The Little Pink Mounds in the back and around the tree is the Sea Thrift
Right on the tree trunk are chives ready to go to seed.

More on the Little Yard Boxwoods

Buxus microphylla japonica 'Winter Gem'

Excellent evergreen shrub for small hedges.
Among the hardiest of Boxwoods, the rich green foliage acquires
a golden bronze hue through winter, returning to green in spring.

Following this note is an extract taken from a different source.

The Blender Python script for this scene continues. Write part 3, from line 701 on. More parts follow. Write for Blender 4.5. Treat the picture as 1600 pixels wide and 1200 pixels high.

Botanical Pronunciation: BUK-sus mik-ro-FIL-la
Key feature: Hedge Plant
Plant type: Shrub
Deciduous/evergreen: Evergreen
Cold hardiness zones: 5 - 9
Light needs: Partial to full sun
Water Needs: Needs regular watering - weekly, or more often in extreme heat.
Average landscape size: Moderate growing 4 to 6 ft. tall and wide, when unpruned.
Growth rate: Moderate
Flower color: Yellow
Blooms: Inconspicuous
Foliage color: Green

Care Information
Follow a regular watering schedule during the first growing season to establish a deep,
 extensive root system. Feed with a general purpose fertilizer before new growth begins
 in spring. For a tidy, neat appearance, shear annually to shape. Pruning time: summer
after flowering.

Design Ideas
This is the classic hedge plant. Its dense, evergreen growth makes it perfect for
shearing into a small, formal hedge. Ideal for defining different spaces in the garden
 or for a tidy foundation cover-up. It is especially lovely against red brick. Use as a
 partition to divide your front yard or driveway from your neighbor's. Also beautiful
as background foliage. Creates lovely topiaries, particularly in cone shapes if planted
where it snows. An excellent plant for parterres and hedge mazes. Keeps its color over winter.

Companion Plants
Boxwood is so versatile and offers a nice backdrop to a variety of low growing
shrubs and perennials. If kept more natural in shape, pair with Lilac, Burning Bush,
 Smoke Tree and Japanese Rose. For a formal appearance or knot garden, combine
 with topiary forms, fragrant plants and culinary herbs such as Germander,
Rosemary and Sage.

Also known as B. harlandii, this species is native to Japan. Boxwood is so
named because its very hard wood was valued in ancient times for making
 boxes and small containers.

My Little Yard this week June 17 2012

The Little Yard

Work Continues on the little yard.
The last 2 weeks have been a winter gem boxwood Hedge.
Lowes has them still on unmarked sale at 12.94 each for the 2 1/2 gallon size.
Also put in 6 candytufts along the backside.

We hit a 5 foot by 3 foot blue basalt rock and took 5 hours and a jack hammer to break off about 8 inches across the front.